‘WE WILL never give up state education,’ a teachers union leader vowed yesterday, after the announcement of plans to remove more schools from elected local authority control.
Schools Secretary Ed Balls announced the ‘first wave’ of ‘Trust’ schools that will have control of schools’ assets, staffing and the admission of children.
The Trusts will be run in partnership with ‘outside bodies’, including charities and private companies.
The Trusts can run groups of schools.
In Bedfordshire, for example, three lower schools, three middle schools and one secondary school, Sharnbrook Upper School, will be run in a partnership with Unilever and Capita, as well as Bedford College of Further Education and Cranfield University.
Parkside Federation (Coleridge Community College and Parkside Community College schools) will be run in partnership with the City of Cambridge Education Foundation.

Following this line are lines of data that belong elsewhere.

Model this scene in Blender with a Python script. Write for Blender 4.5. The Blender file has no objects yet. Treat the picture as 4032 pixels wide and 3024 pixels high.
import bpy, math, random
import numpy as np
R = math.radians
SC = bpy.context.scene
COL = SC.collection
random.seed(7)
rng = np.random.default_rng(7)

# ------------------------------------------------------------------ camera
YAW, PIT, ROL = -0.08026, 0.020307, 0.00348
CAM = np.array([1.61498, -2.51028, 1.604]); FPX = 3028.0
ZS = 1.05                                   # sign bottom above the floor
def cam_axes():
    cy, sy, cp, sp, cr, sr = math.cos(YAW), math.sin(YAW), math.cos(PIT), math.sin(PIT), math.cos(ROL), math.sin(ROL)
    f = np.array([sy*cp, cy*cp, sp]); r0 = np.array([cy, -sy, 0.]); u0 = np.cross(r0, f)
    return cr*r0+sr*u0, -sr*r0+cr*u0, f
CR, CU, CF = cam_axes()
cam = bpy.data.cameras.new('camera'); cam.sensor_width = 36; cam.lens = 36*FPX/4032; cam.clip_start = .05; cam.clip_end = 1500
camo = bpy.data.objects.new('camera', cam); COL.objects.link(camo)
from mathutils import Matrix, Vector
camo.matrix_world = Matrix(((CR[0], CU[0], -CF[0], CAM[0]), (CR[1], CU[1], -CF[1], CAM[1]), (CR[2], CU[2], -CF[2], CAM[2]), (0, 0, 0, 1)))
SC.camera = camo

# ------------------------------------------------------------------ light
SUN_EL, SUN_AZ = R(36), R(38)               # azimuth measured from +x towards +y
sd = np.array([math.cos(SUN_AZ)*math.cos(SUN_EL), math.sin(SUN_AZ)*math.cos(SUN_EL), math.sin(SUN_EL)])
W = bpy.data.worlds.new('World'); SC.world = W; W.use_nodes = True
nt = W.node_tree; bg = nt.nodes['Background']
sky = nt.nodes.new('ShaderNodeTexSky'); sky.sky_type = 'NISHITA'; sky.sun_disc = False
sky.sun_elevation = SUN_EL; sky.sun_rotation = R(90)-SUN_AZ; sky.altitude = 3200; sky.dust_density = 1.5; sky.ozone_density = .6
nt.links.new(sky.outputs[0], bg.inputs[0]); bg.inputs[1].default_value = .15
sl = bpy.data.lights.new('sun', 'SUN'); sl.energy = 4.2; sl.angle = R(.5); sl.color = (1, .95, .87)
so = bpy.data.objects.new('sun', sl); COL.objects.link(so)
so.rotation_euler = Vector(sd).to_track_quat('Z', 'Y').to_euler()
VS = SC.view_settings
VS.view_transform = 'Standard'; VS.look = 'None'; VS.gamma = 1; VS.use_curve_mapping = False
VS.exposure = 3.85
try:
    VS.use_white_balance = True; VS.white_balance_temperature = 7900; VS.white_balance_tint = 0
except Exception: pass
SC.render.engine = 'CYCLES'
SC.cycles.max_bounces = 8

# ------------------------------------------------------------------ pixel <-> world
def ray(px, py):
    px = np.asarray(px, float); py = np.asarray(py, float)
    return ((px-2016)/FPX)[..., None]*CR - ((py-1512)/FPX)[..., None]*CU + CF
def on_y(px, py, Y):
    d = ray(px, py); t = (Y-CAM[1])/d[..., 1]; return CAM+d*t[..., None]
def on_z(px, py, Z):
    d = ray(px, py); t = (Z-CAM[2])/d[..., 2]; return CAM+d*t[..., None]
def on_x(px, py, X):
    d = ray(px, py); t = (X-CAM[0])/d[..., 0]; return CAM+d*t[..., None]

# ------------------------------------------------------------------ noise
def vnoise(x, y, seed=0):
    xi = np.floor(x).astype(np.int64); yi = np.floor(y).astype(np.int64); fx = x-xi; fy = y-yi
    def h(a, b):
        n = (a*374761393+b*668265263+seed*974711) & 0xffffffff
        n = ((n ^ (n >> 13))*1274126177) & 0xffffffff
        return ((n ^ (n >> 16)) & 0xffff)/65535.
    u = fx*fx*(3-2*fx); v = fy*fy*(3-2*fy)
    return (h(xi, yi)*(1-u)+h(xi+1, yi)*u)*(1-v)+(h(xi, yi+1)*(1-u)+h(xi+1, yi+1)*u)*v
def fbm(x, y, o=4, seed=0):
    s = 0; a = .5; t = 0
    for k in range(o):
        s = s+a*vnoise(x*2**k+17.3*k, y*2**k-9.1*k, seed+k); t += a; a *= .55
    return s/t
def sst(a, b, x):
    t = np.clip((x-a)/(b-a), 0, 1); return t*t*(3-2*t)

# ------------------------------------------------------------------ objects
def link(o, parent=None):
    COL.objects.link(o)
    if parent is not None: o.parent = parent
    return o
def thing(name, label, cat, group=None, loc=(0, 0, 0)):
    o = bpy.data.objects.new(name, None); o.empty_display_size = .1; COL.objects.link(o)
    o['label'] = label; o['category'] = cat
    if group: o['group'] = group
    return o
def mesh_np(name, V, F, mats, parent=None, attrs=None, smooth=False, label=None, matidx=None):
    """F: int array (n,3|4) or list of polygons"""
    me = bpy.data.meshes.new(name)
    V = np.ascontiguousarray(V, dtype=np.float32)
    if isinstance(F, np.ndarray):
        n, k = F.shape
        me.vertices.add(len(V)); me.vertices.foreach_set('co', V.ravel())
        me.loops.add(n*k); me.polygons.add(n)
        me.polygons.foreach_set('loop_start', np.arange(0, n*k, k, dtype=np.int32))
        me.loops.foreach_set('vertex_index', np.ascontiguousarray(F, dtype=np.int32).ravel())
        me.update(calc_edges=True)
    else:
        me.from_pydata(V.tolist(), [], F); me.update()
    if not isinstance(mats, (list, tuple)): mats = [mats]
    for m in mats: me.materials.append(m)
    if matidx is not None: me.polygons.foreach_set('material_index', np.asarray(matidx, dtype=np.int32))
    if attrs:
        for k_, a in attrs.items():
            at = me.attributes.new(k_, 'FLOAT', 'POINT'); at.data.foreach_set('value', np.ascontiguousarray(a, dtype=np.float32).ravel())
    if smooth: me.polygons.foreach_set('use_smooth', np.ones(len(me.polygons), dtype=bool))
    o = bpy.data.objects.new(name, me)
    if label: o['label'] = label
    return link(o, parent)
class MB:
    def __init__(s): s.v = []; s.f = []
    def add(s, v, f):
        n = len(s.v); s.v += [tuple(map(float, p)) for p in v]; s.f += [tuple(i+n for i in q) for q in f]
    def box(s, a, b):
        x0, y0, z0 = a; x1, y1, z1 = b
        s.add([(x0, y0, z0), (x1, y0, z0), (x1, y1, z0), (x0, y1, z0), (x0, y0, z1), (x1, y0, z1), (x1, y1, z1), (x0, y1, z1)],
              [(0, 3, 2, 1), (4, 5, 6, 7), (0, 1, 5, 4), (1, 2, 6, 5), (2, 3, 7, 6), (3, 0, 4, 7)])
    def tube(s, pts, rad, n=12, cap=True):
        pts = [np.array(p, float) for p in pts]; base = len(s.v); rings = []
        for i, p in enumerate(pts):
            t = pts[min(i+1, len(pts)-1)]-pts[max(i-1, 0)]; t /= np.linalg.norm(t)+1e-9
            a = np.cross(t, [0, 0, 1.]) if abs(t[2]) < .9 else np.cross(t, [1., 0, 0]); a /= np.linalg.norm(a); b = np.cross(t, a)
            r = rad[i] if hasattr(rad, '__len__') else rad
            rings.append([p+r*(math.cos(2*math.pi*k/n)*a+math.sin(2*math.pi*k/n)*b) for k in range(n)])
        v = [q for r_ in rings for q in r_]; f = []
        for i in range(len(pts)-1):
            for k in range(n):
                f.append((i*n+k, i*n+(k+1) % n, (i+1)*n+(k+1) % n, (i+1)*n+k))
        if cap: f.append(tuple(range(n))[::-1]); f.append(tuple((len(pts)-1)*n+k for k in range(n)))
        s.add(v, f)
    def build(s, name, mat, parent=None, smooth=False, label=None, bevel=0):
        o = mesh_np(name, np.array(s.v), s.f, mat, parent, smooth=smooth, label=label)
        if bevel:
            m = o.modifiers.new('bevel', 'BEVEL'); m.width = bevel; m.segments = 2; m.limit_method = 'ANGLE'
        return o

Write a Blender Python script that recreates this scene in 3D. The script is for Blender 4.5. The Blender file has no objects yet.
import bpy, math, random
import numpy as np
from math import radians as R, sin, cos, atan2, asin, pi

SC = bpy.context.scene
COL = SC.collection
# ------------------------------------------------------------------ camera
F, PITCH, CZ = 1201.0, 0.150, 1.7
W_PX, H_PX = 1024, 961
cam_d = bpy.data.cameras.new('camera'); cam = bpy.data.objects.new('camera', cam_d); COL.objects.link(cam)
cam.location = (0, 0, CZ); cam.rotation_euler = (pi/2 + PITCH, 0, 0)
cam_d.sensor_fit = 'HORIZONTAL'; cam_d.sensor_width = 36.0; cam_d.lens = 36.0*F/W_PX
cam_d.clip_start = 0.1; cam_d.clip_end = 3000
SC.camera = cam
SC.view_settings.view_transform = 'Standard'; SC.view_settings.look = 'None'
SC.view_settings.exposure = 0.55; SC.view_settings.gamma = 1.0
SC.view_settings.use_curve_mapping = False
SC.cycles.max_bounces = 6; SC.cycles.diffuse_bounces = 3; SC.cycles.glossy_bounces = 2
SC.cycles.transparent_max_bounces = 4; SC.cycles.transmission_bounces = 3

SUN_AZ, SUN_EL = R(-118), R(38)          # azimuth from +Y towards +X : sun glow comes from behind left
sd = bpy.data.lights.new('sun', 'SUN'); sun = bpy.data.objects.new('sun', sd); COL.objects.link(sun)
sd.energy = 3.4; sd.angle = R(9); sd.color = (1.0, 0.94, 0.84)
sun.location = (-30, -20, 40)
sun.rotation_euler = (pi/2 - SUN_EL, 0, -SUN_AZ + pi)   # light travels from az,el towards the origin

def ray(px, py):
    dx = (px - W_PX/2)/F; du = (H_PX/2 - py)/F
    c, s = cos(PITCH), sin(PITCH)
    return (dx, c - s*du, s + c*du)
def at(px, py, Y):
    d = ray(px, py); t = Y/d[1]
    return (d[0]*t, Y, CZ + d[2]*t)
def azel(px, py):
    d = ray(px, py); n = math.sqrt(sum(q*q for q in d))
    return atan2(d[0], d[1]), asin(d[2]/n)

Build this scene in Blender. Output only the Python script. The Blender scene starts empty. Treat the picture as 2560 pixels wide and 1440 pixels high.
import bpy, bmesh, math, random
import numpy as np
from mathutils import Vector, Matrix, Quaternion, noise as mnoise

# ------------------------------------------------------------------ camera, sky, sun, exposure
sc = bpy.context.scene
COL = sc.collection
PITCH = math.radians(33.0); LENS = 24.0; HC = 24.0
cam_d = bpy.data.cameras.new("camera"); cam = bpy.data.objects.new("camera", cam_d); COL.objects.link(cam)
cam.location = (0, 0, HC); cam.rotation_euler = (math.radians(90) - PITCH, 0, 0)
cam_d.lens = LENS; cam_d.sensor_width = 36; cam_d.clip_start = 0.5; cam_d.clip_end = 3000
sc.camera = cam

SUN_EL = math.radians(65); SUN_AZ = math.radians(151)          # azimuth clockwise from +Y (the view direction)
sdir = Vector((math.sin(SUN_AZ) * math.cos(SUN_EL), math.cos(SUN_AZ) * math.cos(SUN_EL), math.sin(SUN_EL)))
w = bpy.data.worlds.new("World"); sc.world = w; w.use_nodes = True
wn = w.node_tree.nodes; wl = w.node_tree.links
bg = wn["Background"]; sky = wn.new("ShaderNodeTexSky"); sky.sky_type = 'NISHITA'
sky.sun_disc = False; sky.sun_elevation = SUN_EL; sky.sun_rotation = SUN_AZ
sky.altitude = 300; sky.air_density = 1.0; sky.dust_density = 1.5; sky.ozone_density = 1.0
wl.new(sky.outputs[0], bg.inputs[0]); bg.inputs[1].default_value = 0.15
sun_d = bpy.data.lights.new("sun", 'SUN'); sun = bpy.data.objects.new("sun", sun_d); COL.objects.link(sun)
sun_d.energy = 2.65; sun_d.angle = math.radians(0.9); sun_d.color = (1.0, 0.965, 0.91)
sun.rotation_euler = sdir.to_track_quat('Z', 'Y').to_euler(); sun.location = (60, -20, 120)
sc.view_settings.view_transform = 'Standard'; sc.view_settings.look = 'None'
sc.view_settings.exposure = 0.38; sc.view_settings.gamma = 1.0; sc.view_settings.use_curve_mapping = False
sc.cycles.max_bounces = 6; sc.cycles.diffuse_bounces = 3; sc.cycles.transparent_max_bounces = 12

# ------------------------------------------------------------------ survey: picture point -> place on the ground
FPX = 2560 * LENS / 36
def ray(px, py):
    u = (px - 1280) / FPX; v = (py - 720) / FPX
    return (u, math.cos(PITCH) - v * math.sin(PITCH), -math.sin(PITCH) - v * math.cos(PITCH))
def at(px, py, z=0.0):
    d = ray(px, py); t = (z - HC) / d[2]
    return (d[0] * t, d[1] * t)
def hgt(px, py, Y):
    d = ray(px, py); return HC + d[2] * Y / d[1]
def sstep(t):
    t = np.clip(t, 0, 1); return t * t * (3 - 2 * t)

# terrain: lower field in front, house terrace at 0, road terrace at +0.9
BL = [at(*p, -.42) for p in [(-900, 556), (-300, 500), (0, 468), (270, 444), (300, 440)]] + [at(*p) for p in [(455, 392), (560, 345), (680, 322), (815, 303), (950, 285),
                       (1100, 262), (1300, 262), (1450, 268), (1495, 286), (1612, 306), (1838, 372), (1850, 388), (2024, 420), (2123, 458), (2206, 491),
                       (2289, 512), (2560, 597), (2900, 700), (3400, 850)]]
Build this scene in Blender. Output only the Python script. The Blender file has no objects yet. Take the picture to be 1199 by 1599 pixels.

The government also announced there will be an incentive of up to £300,000 for ‘high-performing ’ schools to merge with their ‘weak’ neighbours.
Thirty schools – seven individual schools and 23 in groups or federations – are involved in the first 13 Trusts being launched this term.
The National Union of Teachers (NUT) responded that: ‘Dismantling the local authority family of schools would be a disaster for youngsters and communities alike.’
Hank Roberts, a member of the NUT national executive and the national executive of the Association of Teachers and Lecturers (ATL), told News Line: ‘Brown is carrying on with Blair’s privatisation agenda. That’s exactly what Foundation Trusts means.
‘ “Linking up’’ is twaddle and camouflage for the fundamental issue, which is that they want to privatise the management of the whole of the state education system.’
Speaking about the reports that some universities will also be involved in the running of the school trusts, he said: ‘It is an absolute disgrace any college or university gets involved in assisting the government’s privatisation agenda.
‘They should concentrate their efforts on the education of their own students.’
Roberts and other teachers in Brent, north-west London, are resisting plans to build a privately-run City Academy by occupying the proposed site at Wembley Park Sports Ground, next to the new Wembley Stadium.
He said: ‘We will never give up the fight to stop an Academy being built on that sports ground, but also the fight for the whole of state education.
‘If they think they’re going to get away with it, they’ve got another think coming.
‘Direct action will form part of our strategy to defeat them.’
The leasees of Wembley Park Sports Ground have won a one-year extension to their lease, Roberts said, and the occupation will be suspended tomorrow when a celebration is being planned.
A demonstration is also due to take place on Saturday.